Bernadett Szabo / Reuters

Anna Semyuk hugs her children at the Beregsurany border crossing in Hungary on February 26, 2022. The children were handed off on the Ukrainian side of the border by the father—who was not allowed to cross—to Nataliya Ableyeva, a stranger to the family, who brought the children across the border and kept them safe.

It's been tough lately to watch what has been unfolding at the Ukrainian border. It's been tough from the standpoint that the images of people fleeing West, many hunkered down in bomb shelters with kids, and outright images of casual common apartment buildings with missile holes in the side of them, all have evoked the biggest reaction from me to this ongoing crisis.  

Yes, on the surface, there is the anger and the want to wish bad things upon the Russian government. After all, we are here because of them, and of course, Vladimir Putin's need to offer a flex that no one else but he and his inner circle wants or finds even necessary. 

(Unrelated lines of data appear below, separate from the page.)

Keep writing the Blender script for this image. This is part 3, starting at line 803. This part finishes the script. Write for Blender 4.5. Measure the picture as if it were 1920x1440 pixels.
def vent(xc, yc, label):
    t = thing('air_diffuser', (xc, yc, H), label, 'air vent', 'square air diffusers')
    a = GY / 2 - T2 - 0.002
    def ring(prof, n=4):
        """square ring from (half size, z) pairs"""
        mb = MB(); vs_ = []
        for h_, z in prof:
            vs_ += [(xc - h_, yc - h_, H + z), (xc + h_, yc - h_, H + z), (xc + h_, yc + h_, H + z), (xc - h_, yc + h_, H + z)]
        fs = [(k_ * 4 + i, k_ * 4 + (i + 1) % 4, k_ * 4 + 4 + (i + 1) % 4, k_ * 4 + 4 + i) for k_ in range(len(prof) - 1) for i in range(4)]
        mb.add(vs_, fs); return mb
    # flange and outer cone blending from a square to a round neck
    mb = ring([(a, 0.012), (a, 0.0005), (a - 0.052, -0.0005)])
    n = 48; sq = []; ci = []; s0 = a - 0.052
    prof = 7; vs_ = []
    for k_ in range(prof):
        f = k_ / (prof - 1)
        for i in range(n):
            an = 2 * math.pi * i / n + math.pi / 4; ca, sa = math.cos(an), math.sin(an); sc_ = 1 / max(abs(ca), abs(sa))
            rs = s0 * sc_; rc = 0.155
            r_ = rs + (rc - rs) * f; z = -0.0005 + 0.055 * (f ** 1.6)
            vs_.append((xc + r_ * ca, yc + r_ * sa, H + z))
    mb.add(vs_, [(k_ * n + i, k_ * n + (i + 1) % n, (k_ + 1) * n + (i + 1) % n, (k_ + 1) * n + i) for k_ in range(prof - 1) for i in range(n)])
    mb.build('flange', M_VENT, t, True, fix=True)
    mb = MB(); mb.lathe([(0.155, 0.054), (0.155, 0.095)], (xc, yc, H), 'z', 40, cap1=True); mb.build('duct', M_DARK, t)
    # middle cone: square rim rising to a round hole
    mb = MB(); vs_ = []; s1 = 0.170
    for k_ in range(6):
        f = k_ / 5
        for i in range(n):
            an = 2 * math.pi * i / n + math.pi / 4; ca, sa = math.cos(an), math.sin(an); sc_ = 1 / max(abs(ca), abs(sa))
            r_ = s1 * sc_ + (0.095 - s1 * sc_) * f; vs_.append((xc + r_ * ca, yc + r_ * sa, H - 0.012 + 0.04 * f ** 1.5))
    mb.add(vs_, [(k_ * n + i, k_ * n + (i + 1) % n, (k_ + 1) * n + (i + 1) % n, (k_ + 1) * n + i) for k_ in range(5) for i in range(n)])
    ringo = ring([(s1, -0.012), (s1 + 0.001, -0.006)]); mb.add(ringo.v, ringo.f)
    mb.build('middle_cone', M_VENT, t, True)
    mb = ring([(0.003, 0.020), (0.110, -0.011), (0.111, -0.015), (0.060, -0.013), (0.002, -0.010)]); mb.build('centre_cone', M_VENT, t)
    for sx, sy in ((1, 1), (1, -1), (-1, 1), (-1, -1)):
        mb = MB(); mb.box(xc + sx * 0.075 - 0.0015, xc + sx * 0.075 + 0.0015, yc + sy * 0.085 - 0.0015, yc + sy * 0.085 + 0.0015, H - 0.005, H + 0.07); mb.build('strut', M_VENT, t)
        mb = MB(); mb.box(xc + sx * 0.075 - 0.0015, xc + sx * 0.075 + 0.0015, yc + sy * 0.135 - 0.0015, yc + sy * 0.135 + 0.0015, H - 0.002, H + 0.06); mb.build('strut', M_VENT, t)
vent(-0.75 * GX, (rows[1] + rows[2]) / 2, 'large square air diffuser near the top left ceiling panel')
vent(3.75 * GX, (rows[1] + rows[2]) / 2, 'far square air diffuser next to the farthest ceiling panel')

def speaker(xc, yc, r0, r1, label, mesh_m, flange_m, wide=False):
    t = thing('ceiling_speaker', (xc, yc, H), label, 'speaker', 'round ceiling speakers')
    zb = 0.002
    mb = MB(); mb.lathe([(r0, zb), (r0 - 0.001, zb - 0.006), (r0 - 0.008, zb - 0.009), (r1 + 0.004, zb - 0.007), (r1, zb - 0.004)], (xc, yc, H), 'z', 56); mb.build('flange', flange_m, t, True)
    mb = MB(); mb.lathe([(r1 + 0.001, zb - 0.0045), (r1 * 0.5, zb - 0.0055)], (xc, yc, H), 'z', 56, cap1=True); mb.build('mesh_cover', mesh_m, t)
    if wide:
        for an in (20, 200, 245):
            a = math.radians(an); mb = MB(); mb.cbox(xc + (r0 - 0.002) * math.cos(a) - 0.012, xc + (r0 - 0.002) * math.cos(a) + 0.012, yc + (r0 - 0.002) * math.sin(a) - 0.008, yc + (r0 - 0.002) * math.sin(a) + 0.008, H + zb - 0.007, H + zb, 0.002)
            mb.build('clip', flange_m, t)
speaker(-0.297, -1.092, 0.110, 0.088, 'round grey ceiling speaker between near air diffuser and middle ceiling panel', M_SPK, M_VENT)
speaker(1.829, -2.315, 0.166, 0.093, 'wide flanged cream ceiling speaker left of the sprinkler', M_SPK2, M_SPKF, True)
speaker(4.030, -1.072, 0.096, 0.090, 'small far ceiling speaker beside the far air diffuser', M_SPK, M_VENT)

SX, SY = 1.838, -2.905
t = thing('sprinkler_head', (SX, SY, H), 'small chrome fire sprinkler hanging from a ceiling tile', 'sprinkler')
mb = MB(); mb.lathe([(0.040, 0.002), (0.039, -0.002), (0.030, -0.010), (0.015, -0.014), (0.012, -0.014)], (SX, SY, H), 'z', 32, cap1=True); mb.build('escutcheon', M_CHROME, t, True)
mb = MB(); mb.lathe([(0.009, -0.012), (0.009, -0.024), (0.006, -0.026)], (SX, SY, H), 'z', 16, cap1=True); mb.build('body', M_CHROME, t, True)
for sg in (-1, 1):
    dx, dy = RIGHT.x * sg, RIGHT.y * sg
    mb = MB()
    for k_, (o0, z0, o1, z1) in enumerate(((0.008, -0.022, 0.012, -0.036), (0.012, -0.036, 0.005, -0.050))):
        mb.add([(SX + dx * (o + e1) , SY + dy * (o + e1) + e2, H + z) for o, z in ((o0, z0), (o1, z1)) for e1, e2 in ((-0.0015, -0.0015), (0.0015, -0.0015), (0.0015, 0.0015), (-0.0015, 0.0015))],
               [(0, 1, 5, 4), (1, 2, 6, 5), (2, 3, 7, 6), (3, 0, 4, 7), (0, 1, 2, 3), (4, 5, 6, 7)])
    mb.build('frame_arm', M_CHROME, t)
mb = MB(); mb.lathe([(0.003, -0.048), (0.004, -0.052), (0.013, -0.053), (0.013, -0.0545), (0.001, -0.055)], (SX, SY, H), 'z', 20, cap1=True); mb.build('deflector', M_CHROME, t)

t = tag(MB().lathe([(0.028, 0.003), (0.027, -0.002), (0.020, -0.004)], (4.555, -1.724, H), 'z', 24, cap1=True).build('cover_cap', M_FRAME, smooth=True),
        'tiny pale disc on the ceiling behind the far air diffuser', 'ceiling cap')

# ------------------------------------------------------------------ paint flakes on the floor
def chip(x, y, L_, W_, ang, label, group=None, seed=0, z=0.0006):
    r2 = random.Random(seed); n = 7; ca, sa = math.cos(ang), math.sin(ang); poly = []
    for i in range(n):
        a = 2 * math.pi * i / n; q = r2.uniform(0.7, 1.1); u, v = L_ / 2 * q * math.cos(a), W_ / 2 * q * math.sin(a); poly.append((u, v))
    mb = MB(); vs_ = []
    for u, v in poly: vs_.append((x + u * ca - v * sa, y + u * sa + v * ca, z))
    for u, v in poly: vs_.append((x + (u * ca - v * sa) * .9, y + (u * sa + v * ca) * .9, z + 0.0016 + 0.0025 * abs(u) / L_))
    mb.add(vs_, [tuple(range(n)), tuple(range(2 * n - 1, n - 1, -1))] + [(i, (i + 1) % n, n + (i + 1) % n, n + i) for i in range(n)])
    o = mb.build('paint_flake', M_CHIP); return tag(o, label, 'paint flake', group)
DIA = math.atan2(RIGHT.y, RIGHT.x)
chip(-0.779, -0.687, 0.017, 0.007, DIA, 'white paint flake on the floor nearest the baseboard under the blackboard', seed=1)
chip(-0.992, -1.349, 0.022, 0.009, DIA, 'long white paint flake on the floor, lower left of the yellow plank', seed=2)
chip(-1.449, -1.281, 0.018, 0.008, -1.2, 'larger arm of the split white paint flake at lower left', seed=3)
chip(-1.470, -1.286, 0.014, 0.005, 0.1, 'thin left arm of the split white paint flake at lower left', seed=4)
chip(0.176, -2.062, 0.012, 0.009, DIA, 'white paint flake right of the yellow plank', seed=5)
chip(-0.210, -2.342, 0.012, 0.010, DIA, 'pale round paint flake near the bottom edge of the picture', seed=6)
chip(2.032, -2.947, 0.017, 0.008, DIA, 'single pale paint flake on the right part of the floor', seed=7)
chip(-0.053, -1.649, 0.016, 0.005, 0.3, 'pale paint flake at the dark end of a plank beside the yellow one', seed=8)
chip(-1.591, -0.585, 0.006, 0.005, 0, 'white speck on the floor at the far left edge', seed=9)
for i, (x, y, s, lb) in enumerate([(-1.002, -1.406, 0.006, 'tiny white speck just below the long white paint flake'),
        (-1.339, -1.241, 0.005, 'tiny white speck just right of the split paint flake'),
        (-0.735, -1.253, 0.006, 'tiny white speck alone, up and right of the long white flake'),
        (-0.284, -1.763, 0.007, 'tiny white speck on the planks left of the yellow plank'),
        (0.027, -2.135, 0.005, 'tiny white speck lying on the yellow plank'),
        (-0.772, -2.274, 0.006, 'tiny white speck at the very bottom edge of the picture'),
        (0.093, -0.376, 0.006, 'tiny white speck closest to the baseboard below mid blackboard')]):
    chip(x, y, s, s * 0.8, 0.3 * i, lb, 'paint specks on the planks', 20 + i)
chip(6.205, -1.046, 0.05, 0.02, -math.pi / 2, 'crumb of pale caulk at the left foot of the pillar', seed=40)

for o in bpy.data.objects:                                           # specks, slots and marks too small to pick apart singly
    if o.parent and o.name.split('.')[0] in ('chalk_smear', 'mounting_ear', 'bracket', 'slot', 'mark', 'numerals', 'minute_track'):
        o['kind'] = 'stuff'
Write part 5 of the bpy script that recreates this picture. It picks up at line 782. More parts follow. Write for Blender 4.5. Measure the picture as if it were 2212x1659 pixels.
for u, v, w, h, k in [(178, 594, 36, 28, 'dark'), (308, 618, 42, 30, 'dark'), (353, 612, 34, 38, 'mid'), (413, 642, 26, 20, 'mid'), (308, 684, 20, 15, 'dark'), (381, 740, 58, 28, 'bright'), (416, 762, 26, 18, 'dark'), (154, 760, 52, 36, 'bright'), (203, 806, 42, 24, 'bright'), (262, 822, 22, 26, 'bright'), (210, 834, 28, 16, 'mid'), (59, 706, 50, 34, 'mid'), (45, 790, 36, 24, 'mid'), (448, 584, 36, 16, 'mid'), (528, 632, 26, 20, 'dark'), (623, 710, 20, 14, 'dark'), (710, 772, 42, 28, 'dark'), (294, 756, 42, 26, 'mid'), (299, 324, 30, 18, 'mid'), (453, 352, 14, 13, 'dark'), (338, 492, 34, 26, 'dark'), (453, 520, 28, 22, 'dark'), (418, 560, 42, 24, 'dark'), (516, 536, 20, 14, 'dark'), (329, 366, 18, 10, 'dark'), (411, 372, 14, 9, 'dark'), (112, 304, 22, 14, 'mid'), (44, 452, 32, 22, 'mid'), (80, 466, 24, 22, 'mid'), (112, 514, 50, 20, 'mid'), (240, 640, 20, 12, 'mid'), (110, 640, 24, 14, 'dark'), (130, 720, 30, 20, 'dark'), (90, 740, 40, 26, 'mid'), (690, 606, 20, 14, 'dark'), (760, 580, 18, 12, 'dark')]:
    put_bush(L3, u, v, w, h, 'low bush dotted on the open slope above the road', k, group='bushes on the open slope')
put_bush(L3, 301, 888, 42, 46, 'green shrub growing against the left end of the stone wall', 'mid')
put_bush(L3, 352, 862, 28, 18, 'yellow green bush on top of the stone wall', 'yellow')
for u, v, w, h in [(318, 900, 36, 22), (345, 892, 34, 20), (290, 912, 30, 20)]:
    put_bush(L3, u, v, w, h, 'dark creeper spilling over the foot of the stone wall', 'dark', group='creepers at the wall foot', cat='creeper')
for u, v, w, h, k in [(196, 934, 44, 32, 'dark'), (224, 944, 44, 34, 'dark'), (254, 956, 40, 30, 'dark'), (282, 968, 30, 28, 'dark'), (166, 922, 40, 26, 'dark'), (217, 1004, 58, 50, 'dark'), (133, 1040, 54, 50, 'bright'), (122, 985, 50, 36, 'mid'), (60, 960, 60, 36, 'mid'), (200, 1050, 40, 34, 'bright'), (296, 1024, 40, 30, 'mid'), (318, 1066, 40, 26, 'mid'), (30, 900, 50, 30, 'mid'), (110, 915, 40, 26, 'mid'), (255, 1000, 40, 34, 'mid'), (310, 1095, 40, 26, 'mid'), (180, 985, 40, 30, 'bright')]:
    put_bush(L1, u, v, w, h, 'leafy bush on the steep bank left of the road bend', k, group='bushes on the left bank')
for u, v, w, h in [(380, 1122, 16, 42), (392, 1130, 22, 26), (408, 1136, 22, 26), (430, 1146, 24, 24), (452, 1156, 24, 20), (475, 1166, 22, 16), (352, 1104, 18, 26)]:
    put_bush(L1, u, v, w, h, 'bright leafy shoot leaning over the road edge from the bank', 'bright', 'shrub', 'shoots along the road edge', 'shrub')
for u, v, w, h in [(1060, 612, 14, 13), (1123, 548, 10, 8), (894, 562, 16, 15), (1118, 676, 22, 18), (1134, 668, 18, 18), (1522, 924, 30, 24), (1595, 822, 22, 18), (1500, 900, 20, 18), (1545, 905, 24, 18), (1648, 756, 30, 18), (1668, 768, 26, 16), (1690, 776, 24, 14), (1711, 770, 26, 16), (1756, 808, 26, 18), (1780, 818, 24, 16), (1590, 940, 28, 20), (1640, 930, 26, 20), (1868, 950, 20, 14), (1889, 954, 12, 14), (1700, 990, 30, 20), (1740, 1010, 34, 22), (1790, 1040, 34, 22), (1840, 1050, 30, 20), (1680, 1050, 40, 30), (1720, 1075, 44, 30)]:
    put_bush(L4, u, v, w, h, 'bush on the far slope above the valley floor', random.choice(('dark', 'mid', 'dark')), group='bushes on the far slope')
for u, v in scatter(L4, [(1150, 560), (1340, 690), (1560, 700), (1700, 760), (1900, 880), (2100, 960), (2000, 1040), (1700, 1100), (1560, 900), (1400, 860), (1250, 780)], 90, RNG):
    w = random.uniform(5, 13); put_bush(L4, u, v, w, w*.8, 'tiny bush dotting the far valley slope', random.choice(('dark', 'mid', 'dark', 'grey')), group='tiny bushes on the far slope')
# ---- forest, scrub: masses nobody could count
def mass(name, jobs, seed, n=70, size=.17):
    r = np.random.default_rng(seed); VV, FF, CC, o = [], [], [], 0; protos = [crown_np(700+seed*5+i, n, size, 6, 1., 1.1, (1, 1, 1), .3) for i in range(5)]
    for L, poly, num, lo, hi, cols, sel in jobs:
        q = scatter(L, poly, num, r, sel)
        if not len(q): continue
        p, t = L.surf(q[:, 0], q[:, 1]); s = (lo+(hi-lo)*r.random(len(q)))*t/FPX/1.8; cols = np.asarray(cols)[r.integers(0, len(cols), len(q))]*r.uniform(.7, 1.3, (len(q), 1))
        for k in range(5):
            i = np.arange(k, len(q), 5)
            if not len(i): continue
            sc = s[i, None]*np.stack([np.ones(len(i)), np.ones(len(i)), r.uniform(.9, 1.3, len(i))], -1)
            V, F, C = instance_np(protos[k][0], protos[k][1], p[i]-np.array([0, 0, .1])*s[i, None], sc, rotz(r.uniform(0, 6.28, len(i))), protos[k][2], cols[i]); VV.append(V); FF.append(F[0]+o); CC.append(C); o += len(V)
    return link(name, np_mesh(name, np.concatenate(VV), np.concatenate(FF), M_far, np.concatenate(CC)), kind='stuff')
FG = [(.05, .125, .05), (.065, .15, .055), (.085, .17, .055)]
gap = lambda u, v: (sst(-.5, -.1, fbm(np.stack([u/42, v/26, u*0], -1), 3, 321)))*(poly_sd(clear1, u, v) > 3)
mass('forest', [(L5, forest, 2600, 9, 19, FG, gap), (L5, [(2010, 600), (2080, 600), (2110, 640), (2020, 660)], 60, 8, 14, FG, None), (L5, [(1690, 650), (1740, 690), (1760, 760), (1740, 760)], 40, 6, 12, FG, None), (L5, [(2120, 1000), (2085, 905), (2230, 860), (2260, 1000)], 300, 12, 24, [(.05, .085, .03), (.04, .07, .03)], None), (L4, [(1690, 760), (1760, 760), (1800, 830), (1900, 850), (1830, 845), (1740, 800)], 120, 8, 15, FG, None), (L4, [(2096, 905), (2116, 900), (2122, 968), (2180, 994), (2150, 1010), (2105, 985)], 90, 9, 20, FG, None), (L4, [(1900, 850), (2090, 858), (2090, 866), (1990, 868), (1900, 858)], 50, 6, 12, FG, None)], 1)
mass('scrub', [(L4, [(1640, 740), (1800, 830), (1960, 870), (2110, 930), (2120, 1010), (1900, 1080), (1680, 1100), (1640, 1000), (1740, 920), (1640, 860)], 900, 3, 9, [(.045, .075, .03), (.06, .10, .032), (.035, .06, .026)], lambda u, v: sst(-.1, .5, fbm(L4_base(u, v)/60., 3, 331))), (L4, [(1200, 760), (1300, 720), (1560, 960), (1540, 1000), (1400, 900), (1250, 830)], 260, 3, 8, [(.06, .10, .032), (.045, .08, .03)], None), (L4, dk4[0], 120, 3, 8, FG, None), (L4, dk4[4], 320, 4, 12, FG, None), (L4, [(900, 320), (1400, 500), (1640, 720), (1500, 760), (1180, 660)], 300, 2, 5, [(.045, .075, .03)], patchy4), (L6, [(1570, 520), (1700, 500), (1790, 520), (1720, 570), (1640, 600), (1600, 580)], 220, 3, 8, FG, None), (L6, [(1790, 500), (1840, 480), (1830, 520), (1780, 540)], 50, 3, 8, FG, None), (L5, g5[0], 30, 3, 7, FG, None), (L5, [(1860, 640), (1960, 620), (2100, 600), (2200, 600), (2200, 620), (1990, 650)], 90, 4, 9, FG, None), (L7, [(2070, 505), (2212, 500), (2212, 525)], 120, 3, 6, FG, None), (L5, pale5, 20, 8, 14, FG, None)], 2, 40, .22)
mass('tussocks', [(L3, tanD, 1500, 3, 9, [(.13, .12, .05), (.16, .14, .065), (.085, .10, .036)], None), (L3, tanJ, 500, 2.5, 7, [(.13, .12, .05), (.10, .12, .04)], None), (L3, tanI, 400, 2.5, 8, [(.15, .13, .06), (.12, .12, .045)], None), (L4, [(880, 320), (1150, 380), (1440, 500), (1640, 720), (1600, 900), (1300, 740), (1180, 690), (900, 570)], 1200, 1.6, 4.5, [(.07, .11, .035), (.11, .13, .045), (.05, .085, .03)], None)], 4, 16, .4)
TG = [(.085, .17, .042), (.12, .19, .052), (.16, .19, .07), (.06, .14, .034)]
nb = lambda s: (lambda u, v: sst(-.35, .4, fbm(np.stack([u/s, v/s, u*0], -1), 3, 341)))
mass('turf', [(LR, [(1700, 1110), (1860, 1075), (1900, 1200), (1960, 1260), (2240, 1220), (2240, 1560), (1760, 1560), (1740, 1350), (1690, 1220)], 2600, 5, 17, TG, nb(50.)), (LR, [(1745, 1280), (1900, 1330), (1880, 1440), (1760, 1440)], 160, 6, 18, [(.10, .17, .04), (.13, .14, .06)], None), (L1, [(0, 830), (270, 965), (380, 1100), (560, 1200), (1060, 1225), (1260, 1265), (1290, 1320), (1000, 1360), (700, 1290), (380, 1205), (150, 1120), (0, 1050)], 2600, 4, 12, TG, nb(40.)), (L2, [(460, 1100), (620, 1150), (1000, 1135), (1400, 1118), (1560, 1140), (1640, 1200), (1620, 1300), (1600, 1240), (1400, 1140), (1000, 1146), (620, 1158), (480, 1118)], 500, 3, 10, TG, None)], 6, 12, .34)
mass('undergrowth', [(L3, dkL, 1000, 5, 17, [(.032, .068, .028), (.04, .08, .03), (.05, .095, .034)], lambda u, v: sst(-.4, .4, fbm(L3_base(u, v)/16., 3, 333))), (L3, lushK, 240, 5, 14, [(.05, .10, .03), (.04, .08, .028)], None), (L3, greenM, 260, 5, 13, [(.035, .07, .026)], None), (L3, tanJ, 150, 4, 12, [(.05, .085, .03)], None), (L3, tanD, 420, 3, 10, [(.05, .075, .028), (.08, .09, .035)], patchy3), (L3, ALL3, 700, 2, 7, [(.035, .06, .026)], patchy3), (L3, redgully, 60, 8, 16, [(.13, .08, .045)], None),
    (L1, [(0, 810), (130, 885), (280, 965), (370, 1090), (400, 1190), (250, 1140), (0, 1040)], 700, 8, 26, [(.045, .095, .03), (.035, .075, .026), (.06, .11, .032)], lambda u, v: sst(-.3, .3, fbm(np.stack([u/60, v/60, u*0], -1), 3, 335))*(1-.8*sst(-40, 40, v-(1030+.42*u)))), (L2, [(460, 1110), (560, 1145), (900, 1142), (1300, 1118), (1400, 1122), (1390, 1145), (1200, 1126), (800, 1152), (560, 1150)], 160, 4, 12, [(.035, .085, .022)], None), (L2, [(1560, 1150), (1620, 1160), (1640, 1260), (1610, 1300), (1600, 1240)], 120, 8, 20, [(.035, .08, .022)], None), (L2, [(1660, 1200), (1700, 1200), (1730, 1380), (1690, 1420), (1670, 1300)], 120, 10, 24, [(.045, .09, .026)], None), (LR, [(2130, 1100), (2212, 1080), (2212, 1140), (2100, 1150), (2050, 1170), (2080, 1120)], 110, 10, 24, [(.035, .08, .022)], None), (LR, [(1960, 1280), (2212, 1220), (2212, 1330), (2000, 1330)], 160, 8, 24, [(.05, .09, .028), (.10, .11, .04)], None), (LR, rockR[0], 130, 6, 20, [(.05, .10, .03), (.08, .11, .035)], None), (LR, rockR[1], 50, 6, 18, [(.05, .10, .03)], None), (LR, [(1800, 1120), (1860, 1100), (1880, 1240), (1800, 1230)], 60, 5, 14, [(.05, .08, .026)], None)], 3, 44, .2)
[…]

But there is also the lesson that world history is at play here, and that nations, ideologies, beliefs, or perceived "manifest" indoctrinations, no matter how far removed - twenty-five, fifty, or in this case, one hundred years ago - will still find it's way back into the present. Because man is selfish. Man is stupid. And Man is wicked.
And that weaves me into our own country and our own society. It also leads me to think about the concept of how we struggle with those same demons that "ought to be", and how despite the idea of humanity and "modern compassion" serving as the fragile veil that keeps us from going back, all it takes is that one flex to break it. One arrogant, wicked, selfish, stupid flex - for it all to rage like it once did. 

After all, what we are seeing is something that is so deeply rooted in evil, that it doesn't abide by any international law, any moral compass, or is even majority-supported by Russian natives themselves. There are no rules, and there is no compassion in this. Putin and company are NOT interested in such guidelines - or as he probably sees it - boundaries to his power. 

Yes, that's a missile...
(Sergey Bobok/AFP/Getty)

It's a sharp reminder that while we here at home try to turn everything into political positioning - yes, even this situation - this thing we call democracy, is so very fragile. 

The stories and images of everyday Ukrainians taking up arms to defend their country is an act so incredibly humbling, sad, amazing, angering, and inspiring all at the same time. 

Our own maddening and obsessive control on "patriotism" and what defines it here in the United States, as well as our thoughts on mask mandates - oh, how irrelevant it all sounds and feels now. 

Yet, with all of that, the current situation is a reminder through the context of the history books we've learned from, that these escalated world affairs can abruptly occur. It doesn't have to be by the assassination of "one of ours", because of a historical land dispute, or even from economic sanctions. It literally can be because one country, and one man wanted to. And then did. 

In one week, we've seen thousands of soldiers from the Ukraine and Russia die. Just as many innocent lives were taken through attacks and the invasion of towns en route to Kyiv, the Ukrainian capital. Thousands of Russian Anti-War protesters were taken into jail - with likely severe consequences to follow. And yes, even nuclear threats. An absolute mess. 

That's effing scary. Especially for a wicked world like the one we inhabit and indulge in. 

My thoughts and so many prayers are with the people of Ukraine. Keep them in yours as well.